The book is good, but alittle too weird for me.

Rating: 3 stars
Summary: Overrated
Review: Liars and Saints disappointed me.
The prose is casual and, at the same time, partly compelling. Yvette and Teddy's family represent a dysfunctional (are all families that?) family in America's 20th century. Sisters do not get along and since one is constantly jealous of the other she subsequently grows closer to her brother(?). The ? represents an annoying contrivance...the "Liars" part of the novel's title.
The "Saint" part is also disquieting...Yvette's religious fervor
runs throughout the book, but somehow does not develop the plot, nor does it ring particularly true.
Too many names to put into such short chapters. Too many times the action goes through one character and we see how it affects the others in subsequent chapters. It was confusing to try to remember how, exactly, each member of the family reacted to each new development.
Just an average, OK, read.

Rating: 5 stars
Summary: great read!
Review: Liars and Saints is one of the best books I've read in a long time.
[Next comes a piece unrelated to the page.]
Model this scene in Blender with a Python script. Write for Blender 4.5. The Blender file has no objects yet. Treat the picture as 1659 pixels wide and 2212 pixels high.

With spare prose, Meloy beautifully tells the story of the multigenerational Santerre family. So much family drama is packed into a short, but hard-to-put-down book. Meloy characters are lovable and the drama is told without the angst of many other (slightly dysfunctional) family sagas. I'm almost finished with it and wish it was another 100 pages! I adore it and have recommended it to everyone this summer!!

Rating: 2 stars
Summary: Promising writer, not yet a novelist
Review: LIARS AND SAINTS shows growth in comparison to Maile Meloy's relentlessly bleak debut collection HALF IN LOVE, with much more humor and a better ear for dialogue. Unfortunately, silly melodramatic elements intrude on the book's final third, culminating in a scene that's supposed to be shocking in its senseless violence but reads more like Meloy thought, "Okay, let's wrap this up." Maile Meloy shows great promise as a novelist, but she's not there yet.